Terms of Use

All users of this web site accept the following Terms of Use by their use of this site in any way.

The proprietor may unilaterally change the terms at any time without notice.

"Widgets" and other features are not guaranteed to work. What works today may be broken tomorrow. We make no warranty that this site is, or will be, good for anything.

Features under subscription may be increased or decreased or altered at any time without notice.

Subscribers may cancel their subscription at any time for any reason. Upon cancellation, their subscription fee (if any) will be refunded pro rata. Such refund shall be the paid subscriber's sole remedy. Unpaid subscribers have no remedy.

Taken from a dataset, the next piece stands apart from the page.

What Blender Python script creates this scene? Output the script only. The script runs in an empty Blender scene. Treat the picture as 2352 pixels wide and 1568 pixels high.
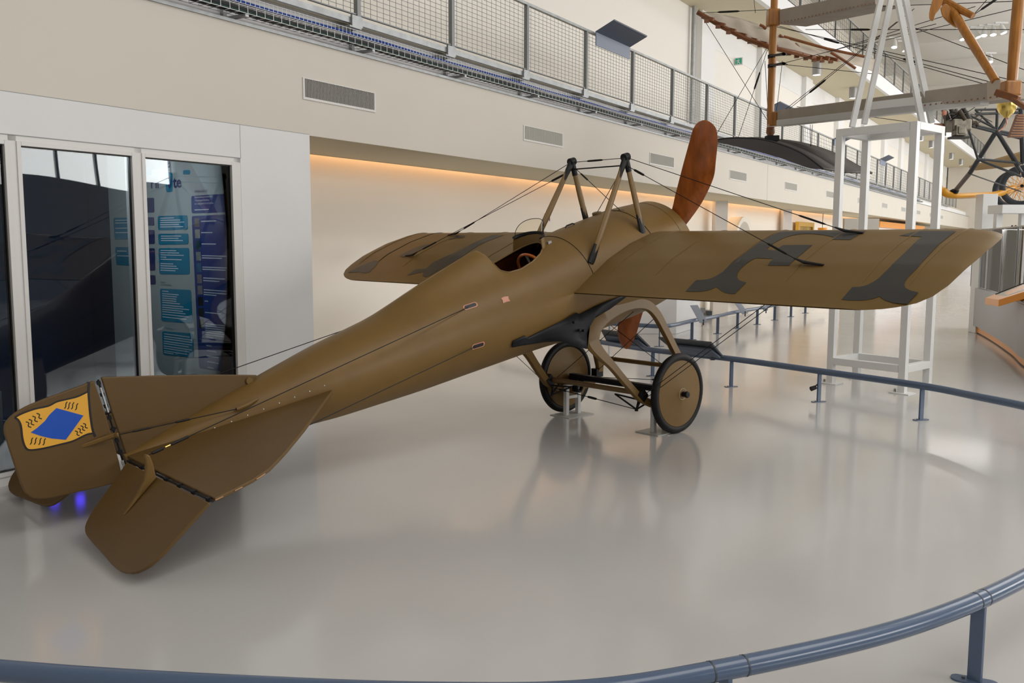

Nota Bene: We apologize for the Draconian terms. We do not set out to treat our customers rudely, however, there are many reasons we might be compelled to do so. We want to be able to make many small improvements, to experiment, to tweak. While we recognize that no other software developer makes bugs, we do. Some of our widgets are dependent on the behaviors of other web sites, and when those sites change, we might break. We can't anticipate these other sites will give us timely advanced warning. So when they break us, we then will try to fix it, and perhaps we can do so quickly, and perhaps we will have to abandon a feature. Its the nature of things that everything goes to Waco in a Handbasket at the worst time, and we can't protect you (or us) from that. Also, we might get sick of the whole operation and shut it down. That said, if we can actually make this work and provide useful features to customers who become happy with us, then that shall encourage us to try to kept this going. We wish all of us Good Luck.